O conto que fecha a trinca de retrofuturismo do livro é de um velho conhecido deste blog, Fábio Fernandes. “O primmeiro contacto”, como o próprio título já entrega, oferece a seus leitores uma viagem temporal e ortográfica ao início do século XX. Há algum tempo eu estava especulando no twitter o que teria acontecido se, ao invés de ter usado o cyberpunk como referencial na hora de batizar o gênero steamer, K. W. Jeter tivesse se inspirado na space opera. Isso provavelmente nos levaria a chamar tais histórias de steam opera, deixando de lado o polêmico sufixo punk. E o conto de FF é exatamente o que mereceria ser conhecido pelo termo hipotético: usando como subterfúgio narrativo um texto que ele teria encontrado em uma antiga revista literária de 1929, o carioca nos mergulha no clima da época, em um mundo no qual a tecnologia de aviação avançou tanto e tão mais rápido que ocorre o tal “primmeiro contacto” com seres alienígenas e hostis. Um extra muito bem-vindo é identificar as várias referências a personagens históricos no texto, como nesta passagem: “A frota da Terra seria enviada para duas frentes: a primeira, em órbita geo-estacionária (calculada por um jovem scientista britannico que fazia parte da Equipe de Deffesa, um rapaz tímido de óculos chamado Clarke), formando hum annel de protecção ao longo da linha do Equador”.

Esses três contos fazem valer, sem dúvida, a compra de Imaginários volume 3 por qualquer um que tenha o steampunk e afins entre suas predileções na literatura fantástica. Porém, não podemos deixar de comentar que há outros sete contos naquelas 130 páginas. Falando rapidamente de cada um pela ordem do índice:

“A Torre das Almas”, de Eduardo Spohr, o novo best seller da fantasia brasileira, autor do romance A batalha do Apocalipse. O conto é justamente um spin-off daquele livro e é muito bem escrito, mas seus personagens parecem ter saído diretamente de uma partida de RPG.

“Breve relato da ascensão do Papa Alexandre IX”, de Marcelo Ferlin Assami, é o conto mais experimental do livro, muitos passos além do que fez Fábio Fernandes, por exemplo. E, na minha opinião, passou do ponto.

“As noivas brancas”, de Rober Pinheiro, por outro lado, é uma space opera bem tradicional. A inovação ocorre em alguns pontos da personalidade e nos hábitos de consumo do protagonista da história.
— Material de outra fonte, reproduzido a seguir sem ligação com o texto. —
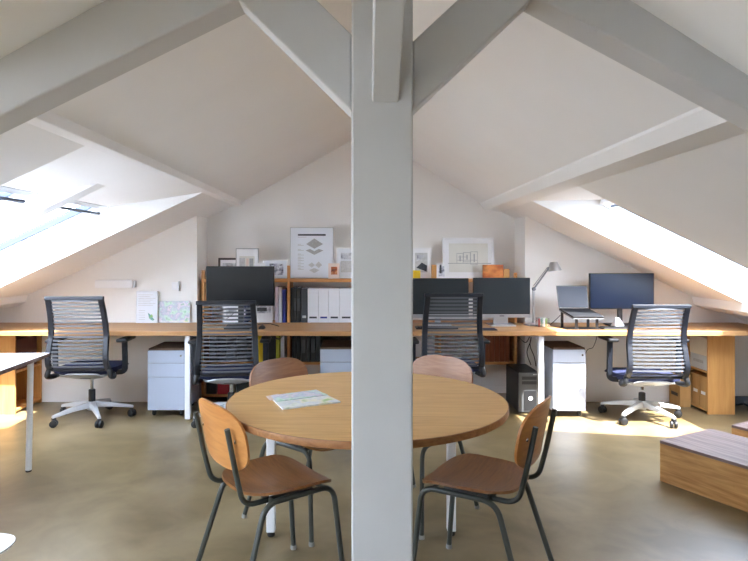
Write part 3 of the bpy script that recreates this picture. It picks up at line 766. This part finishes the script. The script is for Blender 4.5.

“Dies Irae”, de Lídia Zuin, também aposta num cenário muito reconhecível pelos fãs do gênero, no caso, o cyberpunk. Na verdade, é reconhecível a ponto de, acredito, ser mais bem classificado como nowpunk, tamanha é a sensação de contemporaneidade do texto (muito bem escrito).

“Corre, João, corre”, de Cirilo Lemos, para voltar a arriscar classificações, eu chamaria de fantasia suburbana. Uma história muito bem contada – entre minhas três favoritas do livro – sobre o sujeito pacato até demais que se vê obrigado a agir para tentar salvar corpo e alma do filho recém-nascido.

“Uma segunda opinião”, de Fernando Santos Oliveira, é um conto bem simples e que seria bem mais eficiente se fosse mais sucinto. Com menos páginas e mais objetividade, daria menos tempo para o leitor deduzir o final, por exemplo.

“Maria e a fada”, de Ana Cristina Rodrigues, foi o conto que gerou um artigo sobre fantasia histórica comentado por aqui. Misturando dados históricos com uma lenda a respeito de seres mitológicos, o resultado é uma narrativa com jeito de crônica de época. Um belo conto.

6 comentários:

Cirilo S. Lemos disse...

Fantasia Suburbana? Gostei disso! :D

Romeu Martins disse...

Daria uma boa coletânea, hein? ;-)

Parabéns pelo conto, Cirilo

Anônimo disse...

Excelente post, Romeu! Obrigado - mais uma vez - pelos comentários do meu conto!

Romeu Martins disse...

Foi um prazer reler este teu conto, Galvão

bibs disse...

preciso comprar esse livro, tá na lista de espera depois de vaporpunk

Romeu Martins disse...

Só não compre pela Saraiva (brincadeira, vai que o problema deles era comigo...) e o bom é que o precinho é bem camarada, ótima iniciativa da Draco.